L. A. Confidential 「LA コンフィデンシャル」

1999年 4月 06日
作者: Andrew "Nick" Nichols
カテゴリー:

主演: ラッセル・クロウ、ガイ・ピアース、 キム・ペイシンガー
この作品は アカデミー脚色賞、助演女優賞を獲得し、その他、多部門において ノミネートされた 優秀作品である。 大量殺人を機に ロスアンジェルス市警に 隠れた 不正を 若い有能な刑事が暴いてゆく。 単なる謎解きに留まらず、そこに隠れた人間ドラマは 観るものを最後まで引きつける。 必見の価値のある 傑作である。

As the Oscar nominations for 1999 have just been announced, the last of the five nominations for 1998, "L. A. Confidential", has just been released on video in Japan. It is for me of those five by far the most powerful, compelling and memorable.

The blurb on the jacket says "Everything is suspect…everyone is for sale…and nothing is what it seems" and there is no more accurate description for this movie. Condensed from a novel covering three years, a hundred characters and with six fully developed plot lines, the movie is complex and the interplay of the characters and the twists and turns of the plot must be followed closely.

The scene is Los Angeles of the fifties, accurately and stylishly recreated. A multiple murder in a downtown restaurant serves as the catalyst to exposing corruption in the L. A. Police Department. Central to that exposure are the two young heroes of the piece, two morally opposite characters, both driven by childhood tragedies. Ed Exley (Guy Pearce) is a straighter than straight cop, son of a detective killed in the line of duty by an unknown assailant. Described by his captain, Dudley Smith (James Cromwell) as a political animal, lacking the stomach for "real" police work, including shooting a suspect in the back, Exley’s personal drive to excise his childhood pain sends him up the promotional ladder with deft, holier-than-thou skill. Bud White (Russell Crowe) is pure, seething power, that erupts in extreme violence when confronted with any reminders of his witnessing the beating murder of his mother by his father. White’s gentler, thinking side is brought to the fore when he meets Lynn Bracken (Kim Basinger), a high class prostitute sold as a Veronica Lake look-alike by her debauched, debonair pimp, Pierce Patchett (David Strathairn). The hate between the two cops seems set to destroy them both, until a shared encounter with the irresistible Bracken leads them to uniting against the overwhelming crookedness of the system driving them against each other.

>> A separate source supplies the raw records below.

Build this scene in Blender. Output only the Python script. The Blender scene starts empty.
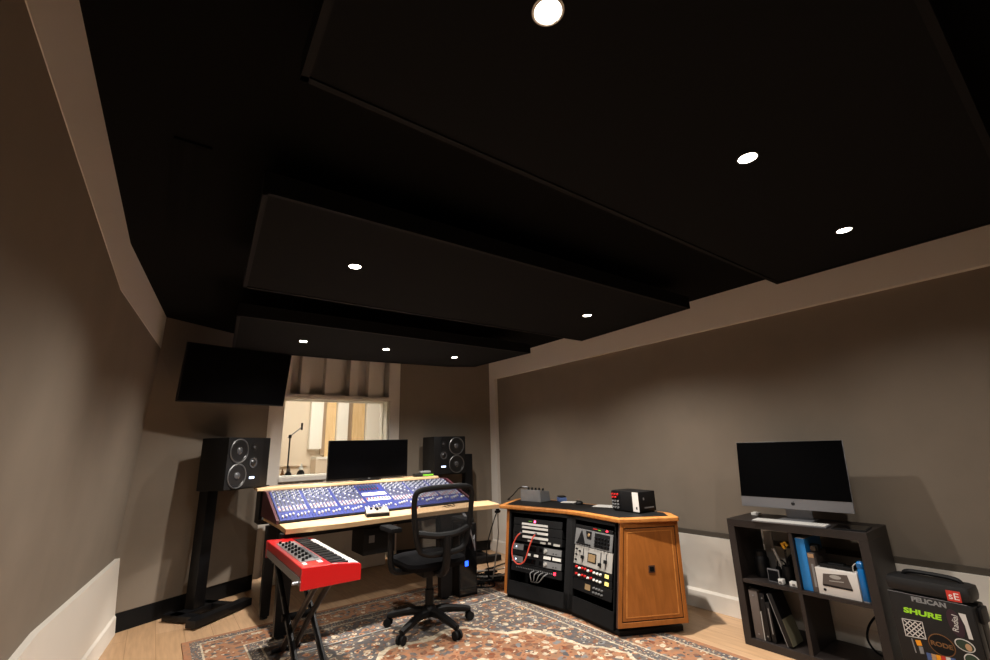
import bpy, bmesh, math, random
from mathutils import Vector, Matrix
random.seed(7)
D = bpy.data
scene = bpy.context.scene
COL = scene.collection
PI = math.pi
R = math.radians

# ------------------------------------------------------------------ helpers
def lin(c):
    return tuple((x / 12.92 if x <= .04045 else ((x + .055) / 1.055) ** 2.4) for x in (v / 255 for v in c))

def mat(name, rgb, rough=.6, metal=0., noise=0., nscale=20., bump=0., bscale=80., spec=.5, emit=None, estr=0., coat=0.):
    m = D.materials.new(name); m.use_nodes = True
    nt = m.node_tree; b = nt.nodes['Principled BSDF']
    c = lin(rgb)
    b.inputs['Base Color'].default_value = (*c, 1)
    b.inputs['Roughness'].default_value = rough
    b.inputs['Metallic'].default_value = metal
    b.inputs['Specular IOR Level'].default_value = spec
    b.inputs['Coat Weight'].default_value = coat
    if emit:
        b.inputs['Emission Color'].default_value = (*lin(emit), 1)
        b.inputs['Emission Strength'].default_value = estr
    if noise > 0:
        tc = nt.nodes.new('ShaderNodeTexCoord'); n = nt.nodes.new('ShaderNodeTexNoise')
        n.inputs['Scale'].default_value = nscale; n.inputs['Detail'].default_value = 4
        r = nt.nodes.new('ShaderNodeValToRGB')
        lo = tuple(max(0, x * (1 - noise)) for x in c); hi = tuple(min(1, x * (1 + noise)) for x in c)
        r.color_ramp.elements[0].position = .3; r.color_ramp.elements[1].position = .7
        r.color_ramp.elements[0].color = (*lo, 1); r.color_ramp.elements[1].color = (*hi, 1)
        nt.links.new(tc.outputs['Object'], n.inputs['Vector'])
        nt.links.new(n.outputs['Fac'], r.inputs['Fac']); nt.links.new(r.outputs['Color'], b.inputs['Base Color'])
    if bump > 0:
        tc = nt.nodes.new('ShaderNodeTexCoord'); n = nt.nodes.new('ShaderNodeTexNoise')
        n.inputs['Scale'].default_value = bscale; n.inputs['Detail'].default_value = 3
        bp = nt.nodes.new('ShaderNodeBump'); bp.inputs['Strength'].default_value = bump; bp.inputs['Distance'].default_value = .004
        nt.links.new(tc.outputs['Object'], n.inputs['Vector'])
        nt.links.new(n.outputs['Fac'], bp.inputs['Height']); nt.links.new(bp.outputs['Normal'], b.inputs['Normal'])
    return m

def wood(name, c1, c2, rough=.45, scale=(1, 12, 12), rot=0., rings=3.):
    m = D.materials.new(name); m.use_nodes = True
    nt = m.node_tree; b = nt.nodes['Principled BSDF']
    tc = nt.nodes.new('ShaderNodeTexCoord'); mp = nt.nodes.new('ShaderNodeMapping')
    mp.inputs['Scale'].default_value = scale; mp.inputs['Rotation'].default_value = (0, 0, rot)
    n = nt.nodes.new('ShaderNodeTexNoise'); n.inputs['Scale'].default_value = rings; n.inputs['Detail'].default_value = 6
    n.inputs['Distortion'].default_value = .6
    r = nt.nodes.new('ShaderNodeValToRGB')
    r.color_ramp.elements[0].position = .32; r.color_ramp.elements[1].position = .68
    r.color_ramp.elements[0].color = (*lin(c1), 1); r.color_ramp.elements[1].color = (*lin(c2), 1)
    nt.links.new(tc.outputs['Object'], mp.inputs['Vector']); nt.links.new(mp.outputs['Vector'], n.inputs['Vector'])
    nt.links.new(n.outputs['Fac'], r.inputs['Fac']); nt.links.new(r.outputs['Color'], b.inputs['Base Color'])
    b.inputs['Roughness'].default_value = rough
    return m

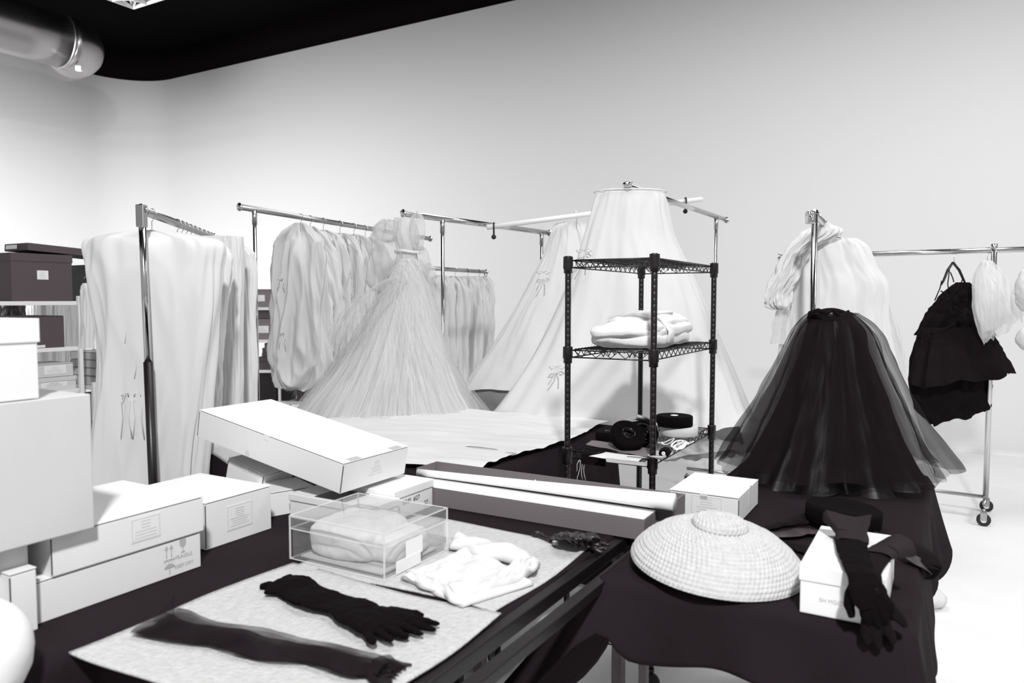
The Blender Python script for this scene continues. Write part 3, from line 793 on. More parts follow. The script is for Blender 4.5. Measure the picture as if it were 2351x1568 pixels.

The complexity of the film, and the setting, is reminiscent of the brilliant "Chinatown" with Jack Nicholson, and there are echoes of "The Usual Suspects", more than just in the brooding presence of Kevin Spacey as the tainted exhausted Sergeant Jack Vincennes.

Don’t be put off by it’s complexity, things do come to a neat conclusion, possibly a little too neat, but it’s truly worth the effort. It is, for me the pick of the bunch from last year’s Oscar nominees.